Segundo Paquet, o texto
aprovado dispensa de licenciamento atividades que não ofereçam risco ambiental
ou que precisam ser executadas por questão de soberania nacional ou de
calamidade pública. Também isenta de licenciamento os empreendimentos
agropecuários para cultivo de espécies de interesse agrícola, além de pecuária
extensiva, semi-intensiva e intensiva de pequeno porte.

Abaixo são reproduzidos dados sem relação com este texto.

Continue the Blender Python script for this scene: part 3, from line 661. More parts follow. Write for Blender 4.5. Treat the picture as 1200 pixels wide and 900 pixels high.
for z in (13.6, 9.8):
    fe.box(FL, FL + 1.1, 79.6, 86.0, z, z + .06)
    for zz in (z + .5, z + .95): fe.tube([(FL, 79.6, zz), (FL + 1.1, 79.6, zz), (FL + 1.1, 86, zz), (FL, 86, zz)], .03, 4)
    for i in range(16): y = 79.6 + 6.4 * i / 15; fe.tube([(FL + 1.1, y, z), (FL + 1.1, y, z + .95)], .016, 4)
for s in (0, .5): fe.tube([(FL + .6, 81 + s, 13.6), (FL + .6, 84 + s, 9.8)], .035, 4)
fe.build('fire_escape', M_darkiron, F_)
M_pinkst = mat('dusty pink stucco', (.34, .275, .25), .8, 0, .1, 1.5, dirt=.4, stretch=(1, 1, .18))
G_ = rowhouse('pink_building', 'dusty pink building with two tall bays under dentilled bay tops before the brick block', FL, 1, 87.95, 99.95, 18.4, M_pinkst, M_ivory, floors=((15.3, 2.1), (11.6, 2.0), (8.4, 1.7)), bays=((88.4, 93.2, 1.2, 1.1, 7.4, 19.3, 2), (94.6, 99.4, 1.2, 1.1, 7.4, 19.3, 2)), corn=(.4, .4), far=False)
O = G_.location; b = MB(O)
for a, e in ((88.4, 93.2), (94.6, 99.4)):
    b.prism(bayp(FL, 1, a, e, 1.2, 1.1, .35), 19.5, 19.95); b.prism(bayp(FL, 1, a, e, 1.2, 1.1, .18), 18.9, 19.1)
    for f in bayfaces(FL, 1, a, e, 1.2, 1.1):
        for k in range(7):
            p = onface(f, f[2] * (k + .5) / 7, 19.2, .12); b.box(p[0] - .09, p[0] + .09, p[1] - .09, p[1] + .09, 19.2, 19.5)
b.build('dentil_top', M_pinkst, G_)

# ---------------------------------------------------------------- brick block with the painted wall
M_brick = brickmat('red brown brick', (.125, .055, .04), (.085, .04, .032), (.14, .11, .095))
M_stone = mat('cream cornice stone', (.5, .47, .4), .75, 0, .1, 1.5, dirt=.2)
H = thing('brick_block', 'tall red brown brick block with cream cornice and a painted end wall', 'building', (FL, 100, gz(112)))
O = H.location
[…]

Defensor de uma reformulação no
licenciamento ambiental, o ecólogo considera o modelo atual burocrático, caro e
exagerado — na prática, segundo ele, isso acaba por empurrar muitos
empreendimentos para a ilegalidade. A solução está em equilibrar a responsabilidade
entre os entes públicos e os empreendedores, com mais uso de tecnologia e
transparência.
"Mas sou contra esse PL da
maneira como foi aprovado. As mudanças precisam acontecer por fases e com
critérios claros. Caso contrário, corremos o risco de trocar um sistema
ineficiente por um modelo permissivo que fragiliza a proteção ambiental",
disse.
COP 30 e a
imagem do Brasil
Outro ponto de preocupação, na
opinião de Azzoni, se dá pelo fato de a aprovação da nova Lei Geral do
Licenciamento Ambiental acontecer às vésperas da COP 30 (Conferência das Nações Unidas sobre Mudanças Climáticas). Pois,
como anfitrião, o Brasil tem a oportunidade histórica de reafirmar sua
liderança em negociações sobre mudanças climáticas e sustentabilidade global,
demonstrando esforços em preservação ambiental, energias renováveis e
agricultura de baixo carbono.
Em contrapartida, a
flexibilização do licenciamento ambiental, especialmente com a ampliação da
Licença por Adesão e Compromisso e a dispensa de licenciamento para atividades
agropecuárias, tem gerado críticas severas de cientistas e ambientalistas. E,
segundo Azzoni, muitas dessas medidas são vistas como retrocessos que podem
aumentar o desmatamento e as emissões de gases de efeito estufa.
“A contradição entre sediar uma
conferência global sobre clima e adotar políticas que enfraquecem o controle
ambiental pode prejudicar a credibilidade do Brasil no cenário internacional,
gerando desconfiança sobre o compromisso real do país com as metas climáticas e
a proteção da floresta amazônica”, disse.